As manifestações de amor, “sejam de um casal hetero ou homo, sê-lo-ão sempre de amor”, explica, lembrando que a orientação sexual não é adquirida ao longo das vivências, mas é sim um processo inato e biológico que não faz “de um gay menos homem” nem transforma uma lésbica num homem. “Trata-se apenas de ter, como objecto de desejo sexual e de paixão e amor, uma pessoa do mesmo sexo”, resume o pedopsiquiatra. E poderão estas crianças desenvolver comportamentos homofóbicos por lidarem com o preconceito? Sim, “mas tanto como a população em geral”, responde Mário Cordeiro.

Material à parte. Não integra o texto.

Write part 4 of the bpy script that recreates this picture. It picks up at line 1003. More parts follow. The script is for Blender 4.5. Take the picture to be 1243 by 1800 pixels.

Sobre a possibilidade de adopção por casais do mesmo sexo, Rita Jonet está reticente: “Do ponto de vista das crianças, não acho, à partida, bem. Mas cada caso é um caso.”

Já Mário Cordeiro usa a ironia para reforçar a sua posição. Para o pediatra, o argumento de que “não é natural” é tão “estúpido como usarmos roupas porque está frio, óculos quando não vemos bem ou deslocarmo--nos a 100 km/h quando o natural é deslocarmo-nos a 4 km/h ou, no máximo, 36 km se formos o Usain Bolt e, mesmo assim, só por 100 metros”.